The federalists, or, more properly, the centralists, had construed the Constitution in a way to make the government in practice substantially what they believed it should have been in theory. They had adopted the British system of finance, had created a national debt and a national bank, which, as in England, was to be the agency for the deposit and disbursement of the public revenue, and, from the necessities of the case, a vast and overshadowing monopoly which was to hold the credit of the States, and of every individual in the States, at its mercy. In fact, the States were rapidly sinking into mere dependencies and subject provinces of the vast and overshadowing power of the central government, which, not content with its usurpations over the States—tending, in practice, to almost obliterate the lines of State sovereignty—even sought to strike down the liberty of the individual citizen, and in its alien and sedition laws to exercise absolute powers. These laws authorized the president to imprison and punish citizens and others as his fears or caprices might dictate, with few, if any, greater safeguards for the citizen than in absolute governments of the Old World.
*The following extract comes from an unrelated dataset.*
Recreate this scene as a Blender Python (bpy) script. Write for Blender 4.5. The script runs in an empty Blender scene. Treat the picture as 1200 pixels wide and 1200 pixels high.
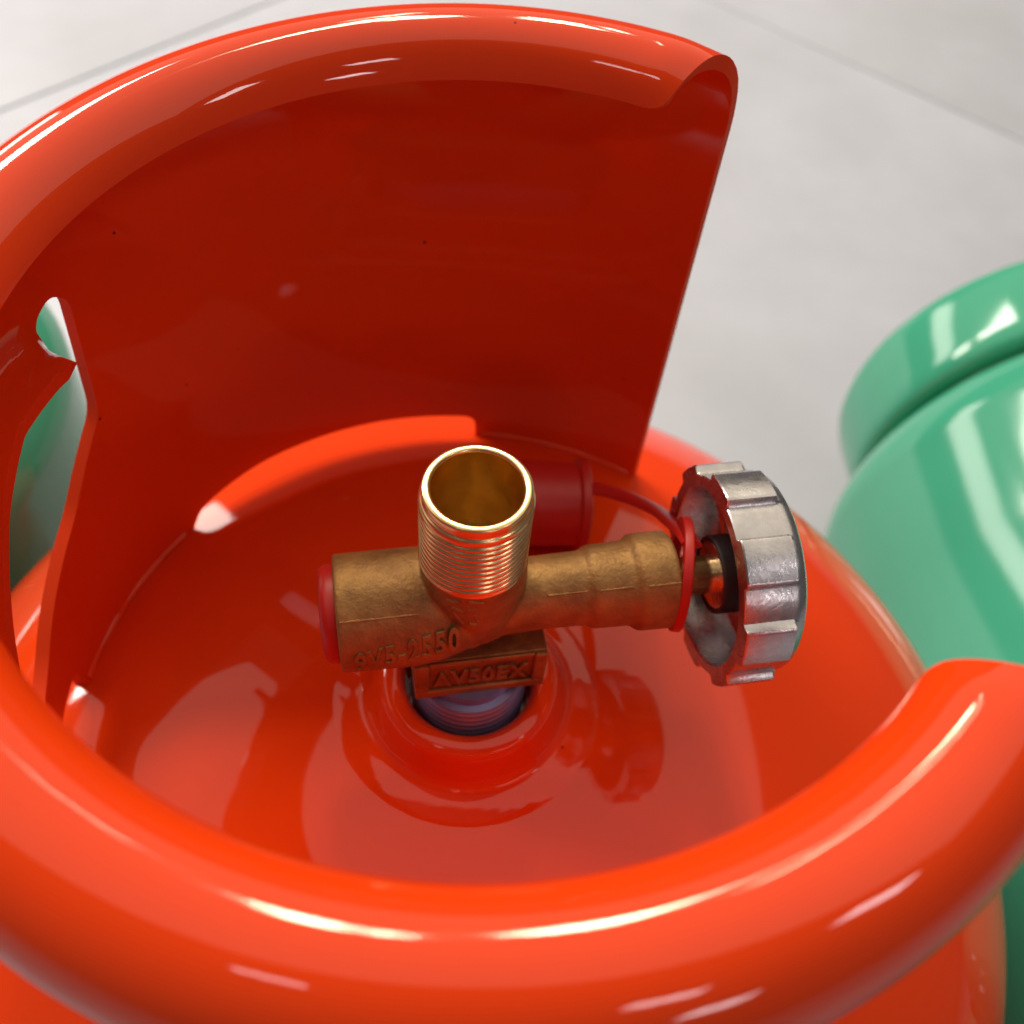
import bpy, bmesh, math, random
import numpy as np
from math import sin, cos, pi, radians as R
from mathutils import Vector, Matrix
from mathutils.geometry import delaunay_2d_cdt

random.seed(7)
S = 0.001                      # everything below is laid out in millimetres
scene = bpy.context.scene
col = scene.collection

# ------------------------------------------------------------------ camera
cam_d = bpy.data.cameras.new("camera")
cam = bpy.data.objects.new("camera", cam_d)
col.objects.link(cam)
yaw, pitch, roll = R(1.53), R(52.81), R(6.73)
F = Vector((sin(yaw) * cos(pitch), cos(yaw) * cos(pitch), -sin(pitch)))
X0 = Vector((cos(yaw), -sin(yaw), 0))
Y0 = X0.cross(F)
XR = X0 * cos(roll) + Y0 * sin(roll)
YR = -X0 * sin(roll) + Y0 * cos(roll)
M = Matrix((XR, YR, -F)).transposed().to_4x4()
M.translation = Vector((2.851, -110.18, 221.98)) * S
cam.matrix_world = M
cam_d.sensor_width = 36
cam_d.lens = 1131.0 / 1200 * 36
cam_d.clip_start = 0.005
cam_d.clip_end = 60
cam_d.dof.use_dof = True
cam_d.dof.focus_distance = 0.185
cam_d.dof.aperture_fstop = 14.0
scene.camera = cam

# ------------------------------------------------------------------ light
world = bpy.data.worlds.new("World")
scene.world = world
world.use_nodes = True
wb = world.node_tree.nodes["Background"]
wb.inputs[0].default_value = (1.0, 0.97, 0.94, 1)
wb.inputs[1].default_value = 0.08

def area(name, loc, sx, sy, radiance, color=(1, 1, 1), target=None):
    d = bpy.data.lights.new(name, 'AREA')
    d.shape = 'RECTANGLE'
    d.size, d.size_y = sx, sy
    d.energy = radiance * pi * sx * sy
    d.color = color
    o = bpy.data.objects.new(name, d)
    col.objects.link(o)
    o.location = loc
    if target is not None:
        o.rotation_euler = (Vector(target) - Vector(loc)).to_track_quat('-Z', 'Y').to_euler()
    return o

area("ceiling_light", (-0.9, 2.2, 2.1), 6.0, 5.3, 0.84, (1.0, 0.89, 0.70))
for x0_, x1_, y0_, y1_ in ((-0.388, -0.379, 1.75, 2.10), (-0.364, -0.348, 1.90, 2.25), (-0.285, -0.222, 1.20, 1.62), (-0.196, -0.168, 1.25, 1.55), (-0.085, 0.012, 1.55, 2.0),
                           (0.084, 0.102, 1.92, 2.25), (0.146, 0.156, 1.40, 1.80)):
    area("ceiling_tube_light", ((x0_ + x1_) / 2, (y0_ + y1_) / 2, 2.0), x1_ - x0_, y1_ - y0_, 80, (1.0, 0.86, 0.58))
for k in range(2):
    area("ceiling_panel_light", (-3.6 + 1.9 * k, 2.0, 2.0), 1.4, 0.55, 32, (1.0, 0.92, 0.82))
area("far_window_light", (-5.2, 4.4, 1.9), 3.4, 1.1, 9, (1.0, 0.94, 0.84), (0, 0, 0.3))
for x_p, y_p, sx_, sy_, ra in ((-0.58, -0.95, 0.25, 0.12, 8), (1.0, -1.62, 0.4, 0.2, 11), (1.75, -0.80, 0.55, 0.2, 12), (2.3, -3.3, 0.7, 0.5, 14)):
    area("small_panel_light", (x_p, y_p, 2.0), sx_, sy_, ra, (1.0, 0.93, 0.92))

scene.view_settings.view_transform = 'Standard'
scene.view_settings.look = 'None'
scene.view_settings.exposure = 0.0
scene.view_settings.gamma = 1.0
scene.view_settings.use_curve_mapping = False
scene.cycles.max_bounces = 10
scene.cycles.glossy_bounces = 6
scene.cycles.use_denoising = True
scene.cycles.sample_clamp_indirect = 6.0

# ------------------------------------------------------------------ materials
def mat(name):
    m = bpy.data.materials.new(name)
    m.use_nodes = True
    nt = m.node_tree
    return m, nt, nt.nodes["Principled BSDF"]

def nd(nt, t, **kw):
    n = nt.nodes.new(t)
    for k, v in kw.items():
        if k.startswith('i_'):
            n.inputs[k[2:].replace('_', ' ')].default_value = v
        else:
            setattr(n, k, v)
    return n

def coords(nt):
    return nd(nt, 'ShaderNodeTexCoord').outputs['Object']

def noise(nt, scale, detail=3, rough=0.5, vec=None):
    n = nd(nt, 'ShaderNodeTexNoise', i_Scale=scale, i_Detail=detail, i_Roughness=rough)
    nt.links.new(vec or coords(nt), n.inputs['Vector'])
    return n.outputs['Fac']

def ramp(nt, fac, stops):
    r = nd(nt, 'ShaderNodeValToRGB')
    while len(r.color_ramp.elements) < len(stops):
        r.color_ramp.elements.new(0.5)
    for e, (p, c) in zip(r.color_ramp.elements, stops):
        e.position = p
        e.color = (*c, 1) if len(c) == 3 else c
    nt.links.new(fac, r.inputs['Fac'])
    return r.outputs['Color']

def mix(nt, fac, a, b):
    m = nd(nt, 'ShaderNodeMix', data_type='RGBA')
    for sock, v in ((m.inputs[0], fac), (m.inputs[6], a), (m.inputs[7], b)):
        if isinstance(v, (int, float)):
            sock.default_value = v
        elif isinstance(v, tuple):
            sock.default_value = (*v, 1)
        else:
            nt.links.new(v, sock)
    return m.outputs[2]

def bump(nt, bsdf, fac, strength, dist, prev=None):
    b = nd(nt, 'ShaderNodeBump', i_Strength=strength, i_Distance=dist)
    nt.links.new(fac, b.inputs['Height'])
    if prev is not None:
        nt.links.new(prev, b.inputs['Normal'])
    nt.links.new(b.outputs[0], bsdf.inputs['Normal'])
    return b.outputs[0]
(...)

The federal party embodied the British idea of government, and their notions of liberty differed little, if any, from those of the mother country. Liberty in England consists in the equal protection of person and property in an ordinary sense, but, as liberty, in fact, consists in an equal citizenship or an equal voice in the creation of laws that all are called on to obey, of course those who have no vote or voice in these laws are, to that extent, slaves. It was the policy of the federalists to limit this great natural right of suffrage, and in all the States where they were in the ascendency they sought to do so, as indeed was legitimate and consistent with their fundamental idea of government. Equally consistent and legitimate was their habit of expecting pecuniary benefits from government, for this, as has been said, was the practice in England, and the idea or theory that sprung from it was deeply engraved on the northern mind. While the federalists, therefore, sought to consolidate power in the hands of the federal government and to weaken the States, all the selfish and mercenary interests of the day were naturally attracted to a party whose public policy thus favored and invited their coöperation.

The conflict of labor and capital—the frightful antagonism between those whose labor produces all wealth and those who own the wealth produced by past generations of laborers—is at the bottom of all the revolutions and civil commotions of modern times, for it involves the whole subject of government, as well as all those mighty social evils which so disfigure and deform European society. In England this conflict has, in one sense, reached its utmost limit—while in another respect it may be said to be least active or less palpable than anywhere else.

The few who own the wealth produced by past generations are the wealthiest in the world, while the many who produce all the wealth of the present are undoubtedly the poorest!